While everybody feels like cheering at these recent developments where energy is increasingly becoming less expensive, overall, things may not be so rosy in the near future unless the whole country, measuring 915,884 square kilometres, is linked to the national grid.
Four regions, (Kigoma, Ruvuma, Mtwara and Lindi) are yet to be connected to the grid, and Tanzania Electric Power Company (TANESCO) supplies them with electricity from expensively-run thermal power stations.
Last year alone, TANESCO incurred Tshs.10.17bn in losses from its four thermal power stations. It seems TANESCO is unable to factor out increased running costs into hiked tariffs exclusively for these four regions owing to unwanted social or political implications for in not having a uniform national tariff structure.
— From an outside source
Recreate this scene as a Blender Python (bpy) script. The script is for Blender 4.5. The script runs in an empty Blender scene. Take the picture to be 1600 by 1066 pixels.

Hence, all power consumers have to share this extra burden in the form of relatively higher tariffs within the Southern African Development Community (SADC).
Which means we must have a short-medium term strategic plan for establishing a truly national grid system that would do away with the thermal power generating plants.
It is not very difficult to imagine this grand project happening. Funds for changing Independent Power Tanzania Limited (IPTL) turbines from oil-to-gas power have been budgeted. Again, additional good news comes from the successful experiment at Mnazi Bay in Mtwara, whose developer is ready to lay a pipeline to Mtwara town and its outlying districts.
This will amount to additional cheaper and environmentally friendlier energy, in turn making rational any scale of investment meant to link the four regions to the national grid.
A strategic public-private partnership has to be sought and effectively engaged to ensure that the four regions are connected to the grid.
Much better, long-term concessional loans can implement the vision that has all the hallmarks of boosting national economic growth and reducing poverty.
One of the factors making Tanzania less attractive to investors is its higher cost of power that makes final products and services less competitive on the marketplace.
Four years down the road, it is apparent that some of the domestic products will compete on the enlarged East African common market, in the SADC, under AGOA terms and even in the recently expanded EU market.